Pic: Marc Keinch
By Neil Jensen (www.gameofthepeople.com)
IT has been a bad week or two for football in many ways. The tragic air crash in Colombia, the child abuse scandals and assorted football officials accused of corruption in other parts of Latin America. Along with some of the financial and corporate misdemeanours that seem to characterise our times, it sometimes makes you feel that there is little you can trust.
Football was once the great distraction, the working man’s pressure valve. Whether it was Lowry’s evocative painting or J.B. Priestley’s description of a sea of humanity coming away from t’match, football was how working class folk got their entertainment – that and the music hall.
Times change and football now transcends class, genders and races. It is a global language and in Non-League circles, if you bump into a group of fans in the pub before a game, ice can be quickly broken by just talking about football.
Over the past few years, I’ve experienced ad-hoc encounters with fans from all over the country and each time, the thing that we’ve had in common is a love of football. It’s the same if you venture abroad.
You don’t need a phrase book to get by with assorted South Americans, Asians or central Europeans if you turn the subject to football.
My son found as much when he was travelling around Germany a year or two ago. As he and his friends booked into a hostel, they were confronted by a gang of Brazilians.
While one of the group, an economics student from Cambridge, was keen to discuss the Brazilian economy with these tourists from Sao Paulo, receiving shrugs and blank looks in response, my son started to talk about the Copa Libertadores, he had made a friend or two for life.
Barriers
Similarly, when I was in Budapest a few years back, I decided to take a boat trip down the Danube and on a deserted cruiser, our guide was proud to tell us his name was “Ferenc”, to which I replied, “Ah, like Puskas”.

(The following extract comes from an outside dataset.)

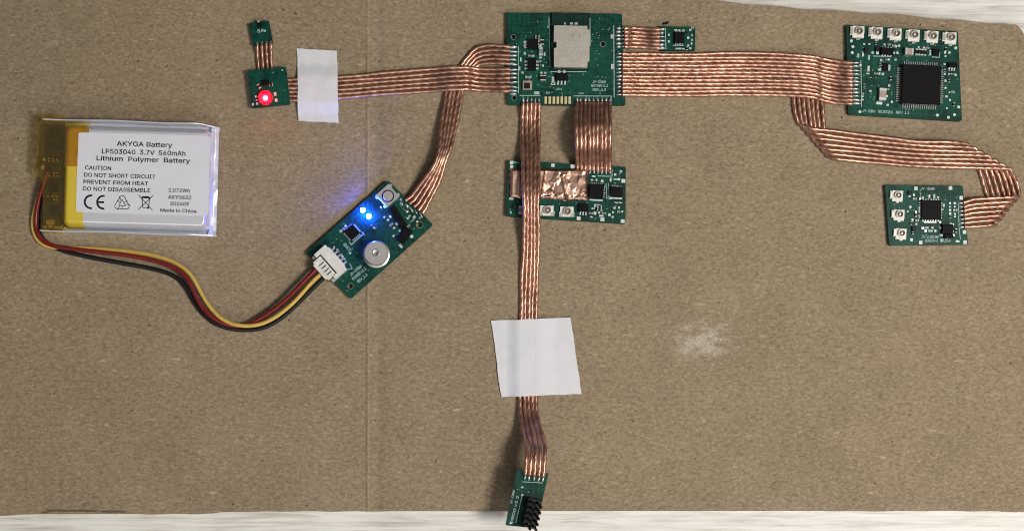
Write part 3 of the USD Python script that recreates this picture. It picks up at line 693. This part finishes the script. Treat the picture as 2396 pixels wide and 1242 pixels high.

We then talked, inevitably, about 1953 and 6-3 at Wembley. We were not exactly bosom buddies, but football tore down a few barriers and I still have the Honved pennant hanging in my office to testify.
Sometimes, we have to be reminded that football is, after all the bad things we may have heard, a game, recreational, an opportunity for healthy rivalry and combat and just simply a way to have a bit of fun.
Occasionally, we seem to forget that and perhaps take each defeat far too seriously and demand too much of a bunch of 22 year-olds who are entitled to their off days – especially at Non-League level. When you hear of some of the dark sides to the game, it does help put things into perspective.
A defeat might be painful, perhaps a little setback for this latest season’s aspirations, but hey, we’ll get over it – there’s another game next week, another season in a few months and the club at the end of the road will, hopefully, always be there to lift you up, raise your hopes and then push you over a cliff of despair when you least expect it.
It is the football condition and most of it is temporary. Some of the things we’ve heard about this past few days are far more damaging and infinitely more lasting than a 1-0 defeat at Bradford Park Avenue or Altrincham.
I watch football all over the place but my default position is Non-League and after the last week of negative news and quite dire stories in the media, I was itching to be among people who share my passion for the game.
It might not always be quality entertainment, but taken in the right spirit, and with the right level of expectation, it can certainly provide you with a tonic. Right now, football needs a bit of that.